** START Supplied material **
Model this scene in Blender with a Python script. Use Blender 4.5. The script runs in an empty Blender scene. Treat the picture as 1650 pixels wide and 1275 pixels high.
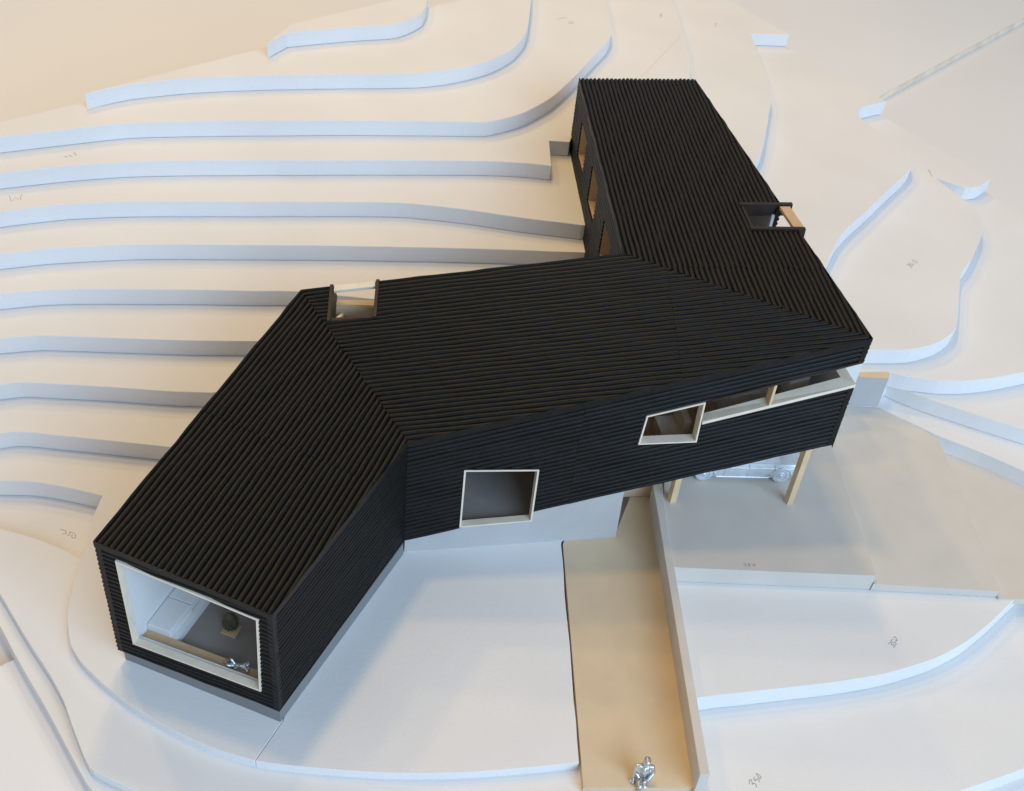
# Architectural site model: a black corrugated house on stepped foam contours, built to the size of the real model.
import bpy, bmesh, math, random
from mathutils import Vector, Matrix
random.seed(7)
S = 0.0045                      # one drawing unit (u) = 4.5 mm
sc = bpy.context.scene

# ------------------------------------------------------------------ camera
cam = bpy.data.cameras.new('camera')
cam.sensor_width = 36.0; cam.lens = 36.0*1800/1650
cam.clip_start = 0.01; cam.clip_end = 60.0
camo = bpy.data.objects.new('camera', cam); sc.collection.objects.link(camo)
M = Matrix(((0.99307, -0.117523, 0.0), (0.075914, 0.641471, -0.763382), (0.089715, 0.758091, 0.645948))).to_4x4()
M.translation = Vector((0, 0, 110*S))
camo.matrix_world = M
sc.camera = camo

# ------------------------------------------------------------------ light
world = bpy.data.worlds.new('World'); sc.world = world; world.use_nodes = True
bg = world.node_tree.nodes['Background']
bg.inputs[0].default_value = (0.85, 0.86, 0.89, 1); bg.inputs[1].default_value = 0.40

def area(name, loc, target, size, size_y, watts, col):
    l = bpy.data.lights.new(name, 'AREA'); l.shape = 'RECTANGLE'; l.size = size; l.size_y = size_y
    l.energy = watts; l.color = col
    o = bpy.data.objects.new(name, l); sc.collection.objects.link(o)
    o.location = Vector(loc)*S
    o.rotation_euler = (Vector(target)-Vector(loc)).to_track_quat('-Z', 'Y').to_euler()
    return o
# daylight from a large window on the photographer's right, low and cool
area('window_light', (380, -370, 310), (0, 120, 0), 2.5, 1.6, 92, (0.46, 0.70, 1.0))
# warm ceiling lamps in the room behind the model
for i, (dx, dy, w) in enumerate(((-0.19, 0.18, 4.7), (-0.62, 0.64, 4.7), (-0.24, 1.0, 4.6), (-0.10, 0.52, 4.1))):
    area('ceiling_lamp', (-11.4+dx*360, 94.9+dy*360, 380), (-25, 150, 0), 0.11, 0.11, w, (1.0, 0.66, 0.24))
sc.view_settings.view_transform = 'Standard'; sc.view_settings.look = 'None'
sc.view_settings.exposure = 0.03; sc.view_settings.gamma = 1.0
sc.view_settings.use_curve_mapping = False
sc.cycles.use_denoising = True
sc.cycles.max_bounces = 8; sc.cycles.diffuse_bounces = 5

# surveyed outlines of the contour layers, in u
D={'PATCH': [[-61.57, 91.02], [-58.23, 90.5], [-55.2, 89.73], [-52.52, 88.81], [-50.42, 87.92], [-45.63, 84.59], [-16.38, 83.27], [10.02, 87.17], [12.7, 61.41], [3.98, 55.61], [-19.87, 55.29], [-33.56, 58.66], [-38.97, 60.44], [-40.05, 61.6], [-42.85, 65.36], [-44.83, 68.22], [-47.73, 71.41], [-51.65, 75.2], [-54.71, 78.42], [-57.35, 81.18], [-62.85, 86.88], [-64.2, 91.66]],
 'SHEET': [[-53.92, 75.39], [-55.21, 74.15], [-58.34, 71.48]],
 'L0': [[-60.33, 82.16], [-56.23, 77.83], [-52.43, 73.61], [-46.77, 67.78], [-42.39, 62.96], [-38.01, 58.25], [-30.15, 55.48], [-19.5, 53.5], [4.14, 55.09], [33.27, 61.32], [54.95, 70.94], [63.38, 74.83], [72.97, 80.11]],
 'PAD': [[-64.26, 97.88], [-60.37, 98.42], [-56.74, 98.23], [-53.27, 97.79], [-50.8, 97.41], [-50.76, 95.08], [-50.5, 92.42], [-49.64, 87.99], [-49.24, 83.7], [-48.51, 79.84], [-47.89, 77.84], [-46.35, 74.54], [-44.36, 72.44], [-41.14, 70.08], [-37.1, 67.68], [-32.22, 65.48], [-27.27, 63.81], [-22.27, 62.85], [-18.07, 62.82], [-12.53, 63.03], [-8.76, 63.26], [-4.36, 63.77], [0.06, 64.46], [6.66, 65.92], [11.84, 67.22], [8.55, 98.41]],
 'L1R': [[21.29, 103.99], [25.39, 77.29], [32.76, 79.33], [41.76, 81.71], [48.34, 83.87], [54.82, 86.96], [59.44, 90.15], [63.6, 94.04], [66.57, 97.18], [72.65, 103.24]],
 'L2L': [[-66.19, 103.68], [-64.8, 104.29], [-62.37, 104.59], [-59.57, 104.6], [-55.41, 104.71], [-48.44, 104.84], [-44.58, 104.9]],
 'L2R': [[54.64, 130.94], [60.72, 127.25], [62.65, 125.95], [68.51, 123.35], [73.84, 120.37], [79.17, 117.36]],
 'L3L': [[-68.41, 110.16], [-65.96, 111.15], [-63.2, 111.4], [-54.9, 112.27], [-46.41, 112.78], [-40.77, 113.55]],
 'L3R': [[56.02, 133.82], [57.51, 132.77], [60.9, 131.08], [68.74, 128.27], [74.46, 126.41], [80.31, 124.75]],
 'L4L': [[-70.56, 116.49], [-65.99, 118.1], [-62.62, 118.55], [-54.19, 119.68], [-45.75, 120.83], [-36.63, 122.46]],
 'L4R': [[49.25, 131.6], [55.07, 132.69], [57.2, 132.21], [62.43, 132.1], [66.37, 132.76], [70.8, 134.17], [76.24, 136.67], [84.03, 140.57]],
 'L5L': [[-72.71, 122.83], [-67.59, 124.87], [-62.1, 126.24], [-47.93, 129.01], [-32.6, 131.7]],
 'L5R': [[50.95, 133.85], [58.12, 135.23], [62.79, 137.96], [66.47, 142.13], [69.45, 153.77], [70.71, 158.34], [73.49, 162.64], [77.78, 171.98], [78.9, 177.82], [78.23, 181.97], [73.32, 190.56], [78.79, 188.15], [81.48, 189.24], [84.36, 192.83]],
 'L6L': [[-74.63, 128.6], [-69.52, 130.91], [-64.57, 132.58], [-57.44, 134.81], [-41.56, 138.11], [-27.24, 140.97], [-7.73, 144.43], [8.74, 146.94]],
 'L6R': [[46.61, 151.0], [48.24, 155.48], [50.64, 161.45], [67.93, 188.35], [68.32, 193.2], [67.15, 196.84], [60.96, 206.64], [61.33, 210.0], [62.39, 211.66], [67.96, 215.67]],
 'L7L': [[-76.89, 135.19], [-69.15, 139.08], [-60.65, 141.77], [-43.34, 145.67], [-28.75, 149.04], [-20.8, 150.68], [-15.47, 150.87], [-10.22, 150.94], [-1.95, 150.39], [7.62, 150.33]],
 'L7R': [[37.17, 177.51], [39.05, 182.3], [42.76, 203.53], [43.04, 207.44], [42.77, 217.13], [42.36, 226.21], [41.54, 236.09], [45.78, 237.01], [50.18, 237.99]],
 'L8L': [[-78.92, 141.21], [-71.04, 145.2], [-62.99, 148.58], [-53.75, 151.17], [-30.25, 157.02], [-8.15, 162.17], [-2.03, 162.97], [1.97, 163.01], [1.18, 171.55], [4.64, 171.97]],
 'L8R': [[26.52, 203.14], [26.88, 210.94], [26.41, 219.87], [25.85, 231.03], [24.69, 242.9], [23.67, 253.84]],
 'L9': [[-80.82, 146.97], [-72.94, 151.33], [-64.7, 155.76], [-55.68, 158.52], [-31.76, 165.04], [-14.27, 169.12], [-9.51, 170.12], [-6.49, 172.5], [-3.54, 175.25], [0.78, 182.16], [4.17, 190.98], [7.77, 202.11], [10.16, 208.92], [10.97, 213.09], [10.94, 216.5], [10.38, 223.08], [9.66, 230.96], [8.73, 241.42]],
 'L10': [[-71.91, 158.48], [-66.9, 163.24], [-58.24, 167.97], [-47.16, 172.13], [-33.87, 176.27], [-22.14, 179.71], [-17.75, 182.21], [-13.77, 185.39], [-10.98, 188.29], [-8.82, 191.59], [-7.08, 195.13], [-5.55, 200.98], [-5.19, 206.13], [-5.25, 212.59], [-5.41, 219.0], [-5.92, 229.1]],
 'L11': [[-47.99, 178.62], [-47.44, 181.15], [-45.82, 183.78], [-36.29, 189.12], [-28.61, 192.57], [-26.72, 194.86], [-25.39, 197.31], [-24.47, 199.67], [-24.28, 203.37], [-24.62, 207.63], [-25.52, 215.16]],
 'PATH': [[8.76, 98.54], [12.41, 64.38], [24.21, 65.83], [20.4, 104.51]],
 'WALLTOP': [[20.14, 108.0], [20.81, 101.37], [24.24, 65.35], [25.3, 65.49], [21.79, 101.53], [21.41, 108.45]],
 'CARPORT': [[21.9, 101.55], [22.93, 94.28], [48.52, 96.9], [46.23, 120.68], [49.96, 130.38]]}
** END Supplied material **
*Work to do*: Emit the lines of the material exactly, from its first line to the line containing "sc = bpy.context.scene", inclusive; leave every picture out.

*Full output*:
Model this scene in Blender with a Python script. Use Blender 4.5. The script runs in an empty Blender scene. Treat the picture as 1650 pixels wide and 1275 pixels high.
# Architectural site model: a black corrugated house on stepped foam contours, built to the size of the real model.
import bpy, bmesh, math, random
from mathutils import Vector, Matrix
random.seed(7)
S = 0.0045                      # one drawing unit (u) = 4.5 mm
sc = bpy.context.scene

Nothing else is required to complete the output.